Scene script records>
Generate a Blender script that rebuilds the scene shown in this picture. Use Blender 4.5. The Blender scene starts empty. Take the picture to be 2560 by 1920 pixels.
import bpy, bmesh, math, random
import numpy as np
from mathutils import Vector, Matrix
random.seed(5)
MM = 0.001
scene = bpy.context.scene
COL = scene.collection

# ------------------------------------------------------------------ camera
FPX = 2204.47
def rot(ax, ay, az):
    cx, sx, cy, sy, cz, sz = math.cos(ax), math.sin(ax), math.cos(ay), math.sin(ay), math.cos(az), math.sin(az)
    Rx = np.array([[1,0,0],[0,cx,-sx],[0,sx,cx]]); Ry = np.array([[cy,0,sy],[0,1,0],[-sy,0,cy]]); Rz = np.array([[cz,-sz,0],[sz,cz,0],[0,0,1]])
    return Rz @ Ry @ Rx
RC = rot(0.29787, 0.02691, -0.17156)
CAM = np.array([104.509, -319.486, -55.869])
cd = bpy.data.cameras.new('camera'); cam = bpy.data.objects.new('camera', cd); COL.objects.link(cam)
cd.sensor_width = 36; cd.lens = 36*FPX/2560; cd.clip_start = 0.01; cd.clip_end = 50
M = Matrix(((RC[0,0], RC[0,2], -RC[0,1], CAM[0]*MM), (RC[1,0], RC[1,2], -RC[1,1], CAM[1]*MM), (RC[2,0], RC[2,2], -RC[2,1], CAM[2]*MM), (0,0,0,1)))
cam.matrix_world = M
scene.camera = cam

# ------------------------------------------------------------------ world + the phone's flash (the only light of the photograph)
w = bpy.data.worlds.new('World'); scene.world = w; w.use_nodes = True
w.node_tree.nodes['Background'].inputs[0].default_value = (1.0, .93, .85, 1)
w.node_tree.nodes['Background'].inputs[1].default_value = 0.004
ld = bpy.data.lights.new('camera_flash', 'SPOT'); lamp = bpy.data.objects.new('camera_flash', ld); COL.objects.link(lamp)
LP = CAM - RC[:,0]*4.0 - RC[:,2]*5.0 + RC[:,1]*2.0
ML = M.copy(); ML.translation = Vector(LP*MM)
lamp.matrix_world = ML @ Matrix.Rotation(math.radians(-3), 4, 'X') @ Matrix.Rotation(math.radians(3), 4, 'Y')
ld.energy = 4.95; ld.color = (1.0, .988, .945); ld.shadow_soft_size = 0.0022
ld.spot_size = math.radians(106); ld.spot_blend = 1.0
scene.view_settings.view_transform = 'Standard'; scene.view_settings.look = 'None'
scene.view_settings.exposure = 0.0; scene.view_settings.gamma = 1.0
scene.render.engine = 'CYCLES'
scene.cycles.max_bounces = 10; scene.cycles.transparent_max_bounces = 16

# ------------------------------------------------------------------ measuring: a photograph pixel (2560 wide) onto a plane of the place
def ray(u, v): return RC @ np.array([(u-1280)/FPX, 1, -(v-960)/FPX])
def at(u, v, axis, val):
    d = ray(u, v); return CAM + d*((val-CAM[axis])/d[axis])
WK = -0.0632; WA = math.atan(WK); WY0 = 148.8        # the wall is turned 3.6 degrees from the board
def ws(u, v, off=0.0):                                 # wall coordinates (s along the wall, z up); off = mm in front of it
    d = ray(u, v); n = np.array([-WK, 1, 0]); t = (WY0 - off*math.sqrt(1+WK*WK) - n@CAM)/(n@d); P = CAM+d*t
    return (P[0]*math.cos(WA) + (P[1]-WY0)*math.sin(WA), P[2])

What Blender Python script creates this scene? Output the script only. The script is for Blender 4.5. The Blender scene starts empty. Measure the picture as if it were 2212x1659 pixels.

EXERCISE INSTRUCTIONS> Take the records above and return them exactly as written.

RESULT FOR THIS TASK>
Generate a Blender script that rebuilds the scene shown in this picture. Use Blender 4.5. The Blender scene starts empty. Take the picture to be 2560 by 1920 pixels.
import bpy, bmesh, math, random
import numpy as np
from mathutils import Vector, Matrix
random.seed(5)
MM = 0.001
scene = bpy.context.scene
COL = scene.collection

# ------------------------------------------------------------------ camera
FPX = 2204.47
def rot(ax, ay, az):
    cx, sx, cy, sy, cz, sz = math.cos(ax), math.sin(ax), math.cos(ay), math.sin(ay), math.cos(az), math.sin(az)
    Rx = np.array([[1,0,0],[0,cx,-sx],[0,sx,cx]]); Ry = np.array([[cy,0,sy],[0,1,0],[-sy,0,cy]]); Rz = np.array([[cz,-sz,0],[sz,cz,0],[0,0,1]])
    return Rz @ Ry @ Rx
RC = rot(0.29787, 0.02691, -0.17156)
CAM = np.array([104.509, -319.486, -55.869])
cd = bpy.data.cameras.new('camera'); cam = bpy.data.objects.new('camera', cd); COL.objects.link(cam)
cd.sensor_width = 36; cd.lens = 36*FPX/2560; cd.clip_start = 0.01; cd.clip_end = 50
M = Matrix(((RC[0,0], RC[0,2], -RC[0,1], CAM[0]*MM), (RC[1,0], RC[1,2], -RC[1,1], CAM[1]*MM), (RC[2,0], RC[2,2], -RC[2,1], CAM[2]*MM), (0,0,0,1)))
cam.matrix_world = M
scene.camera = cam

# ------------------------------------------------------------------ world + the phone's flash (the only light of the photograph)
w = bpy.data.worlds.new('World'); scene.world = w; w.use_nodes = True
w.node_tree.nodes['Background'].inputs[0].default_value = (1.0, .93, .85, 1)
w.node_tree.nodes['Background'].inputs[1].default_value = 0.004
ld = bpy.data.lights.new('camera_flash', 'SPOT'); lamp = bpy.data.objects.new('camera_flash', ld); COL.objects.link(lamp)
LP = CAM - RC[:,0]*4.0 - RC[:,2]*5.0 + RC[:,1]*2.0
ML = M.copy(); ML.translation = Vector(LP*MM)
lamp.matrix_world = ML @ Matrix.Rotation(math.radians(-3), 4, 'X') @ Matrix.Rotation(math.radians(3), 4, 'Y')
ld.energy = 4.95; ld.color = (1.0, .988, .945); ld.shadow_soft_size = 0.0022
ld.spot_size = math.radians(106); ld.spot_blend = 1.0
scene.view_settings.view_transform = 'Standard'; scene.view_settings.look = 'None'
scene.view_settings.exposure = 0.0; scene.view_settings.gamma = 1.0
scene.render.engine = 'CYCLES'
scene.cycles.max_bounces = 10; scene.cycles.transparent_max_bounces = 16

# ------------------------------------------------------------------ measuring: a photograph pixel (2560 wide) onto a plane of the place
def ray(u, v): return RC @ np.array([(u-1280)/FPX, 1, -(v-960)/FPX])
def at(u, v, axis, val):
    d = ray(u, v); return CAM + d*((val-CAM[axis])/d[axis])
WK = -0.0632; WA = math.atan(WK); WY0 = 148.8        # the wall is turned 3.6 degrees from the board
def ws(u, v, off=0.0):                                 # wall coordinates (s along the wall, z up); off = mm in front of it
    d = ray(u, v); n = np.array([-WK, 1, 0]); t = (WY0 - off*math.sqrt(1+WK*WK) - n@CAM)/(n@d); P = CAM+d*t
    return (P[0]*math.cos(WA) + (P[1]-WY0)*math.sin(WA), P[2])

What Blender Python script creates this scene? Output the script only. The script is for Blender 4.5. The Blender scene starts empty. Measure the picture as if it were 2212x1659 pixels.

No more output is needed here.